Essentially it’s about making more money while selling less stuff and it encompasses four different R’s, expands Mike Pitts, lead specialist in sustainability at Innovate UK, offering some practical examples. Remanufacturing (Caterpillar ReMan), repair (Unipart maintaining Sky digiboxes and Dr Marten boots for life), re-use (Rent the Runway), and recycle (M&S Shwopping).

2. Circularity can mean different things for products and countries
According to CEO of Wrap, Liz Goodwin:

For a product, the onus is on the manufacturer who needs to take care of the resources used in its products, so it keeps the metals, plastics etc in use within the product cycle for as long as possible and thinks about design for longevity, repair and re-use. For a country, we might want to see materials being kept inside the country, creating jobs and contributing to the economic growth. The two are not mutually exclusive.

3. GDP is a useless measure in a circular economy
Terms such as GDP are meaningless measures for service-based economies, let alone circular economies, argues Innoverne’s Chris Hoskin. Pitts suggests that a more meaningful indicator could come from a tax on resources or consumption rather than labour, shifting away from labour productivity towards resource productivity. A tax of this nature, he says, would encourage circular business models concentrated on delivering quality rather than lowest possible cost for a generic product.

4. Education and entrepreneurs required to fill circular economy skills gap
“We are losing our repair muscles”, says Janet Gunter of social startup Restart. For repair and reuse to be possible at scale requires massive and urgent reskilling, and reaching young people at school will be key. There is hope. Children are being encouraged to code and prototype with 3D printing, Zero Waste Scotland is collaborating with the Ellen MacArthur Foundation and Scottish schools, and Education Scotland is looking at incorporating new ideas into its curriculum.

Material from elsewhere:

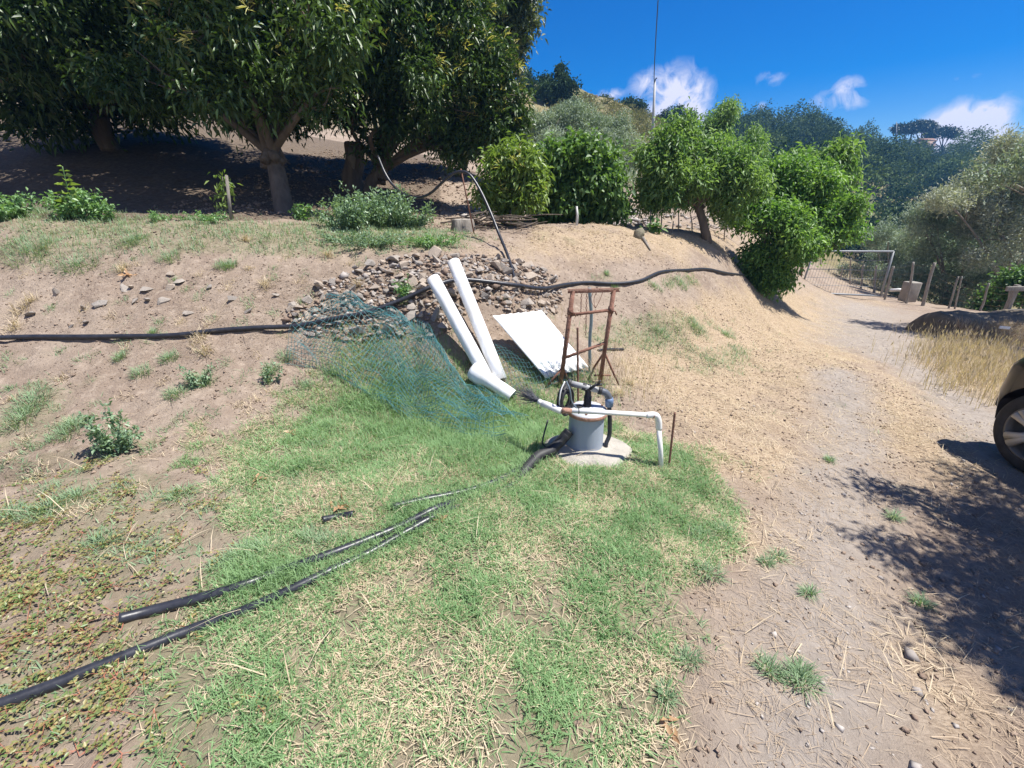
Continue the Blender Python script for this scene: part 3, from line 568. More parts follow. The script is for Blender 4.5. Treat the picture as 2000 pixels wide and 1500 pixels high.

Also vital to filling the skills gap are entrepreneurs, who Goodwin says aren’t bound up with baggage of ‘we’ve always done it like this’. Pitts agrees that with so many disciplines working together on the circular economy agenda, entrepreneurs who can communicate across them all will be the innovation winners.

5. Ownership will look different in a circular economy
Take back programmes are a good example of a circular economic model and one that’s especially relevant to the building and construction industry. “In the built environment we may see rapid adoption of circular economy soon as buildings are constructed and managed by the same company,” explains Pitts.

6. Today’s waste companies will be the resource management companies of the future
The collection and processing of materials forms the basis of a circular economy but in many cases, manufacturers have no easy way of getting back the materials and components they put out into the market. Spotting this opportunity, waste management will become resource management companies, offering reverse logistics and process separation expertise as opposed to cheap disposal.

When it comes to re-purposing waste, part of the challenge says Chris Baker, general manager for Europe, TerraCycle is the constant innovation in packaging and product technology. To make recycling and re purposing easier, those responsible for designing new products need to have an understanding of the waste management process. Under current technology bioplastics for example, actually contaminate recycling streams so what might seem like a smart, sustainable choice for a designer could actually do more harm than good at end of life stage.

7. The circular economy shouldn’t forget the consumer
The circular economy is an opportunity for businesses to differentiate from competition, increase its margin and its customer intimacy says Goetzee. But with so many advantages for businesses, it can be easy to forget about the consumer. Pitts warns against this and asks that businesses win the support of consumers by offering them their own wins too.

8. Infrastructure challenges are local employment opportunities
Asked how the global nature of our economy affects the geographies of take back, Gulland responds: “We’re smart enough to work out how to supply the global economy, surely we can come up with an answer for this.” He suggests thinking about repair and reuse more locally over transporting them around the world. Goodwin agrees that focusing on circularity within a country or economy rather than the global picture might make more sense for certain product.

9. It is possible to be too circular
“It makes no sense to expend more energy regenerating a product than is embodied in the product in the first place. Different products will need different approaches but always keep in mind what is the best way to retain value in the business system and economy,” says Pitts.

That said, Goodwin points that the understanding of what is worth it and not worth it will continuously evolve, so nothing should be written off and we should strive to keep testing assumptions.

10. For a quick circular economy win, look to the future
A quick win for any given business could be anything from increasing on site recycling or shifting to a totally different business model (like providing a service rather than product). Goodwin recommends identifying quick wins by assessing and acting on projections for future costs like that expected of waste disposal or the impacts of volatility in raw materials prices.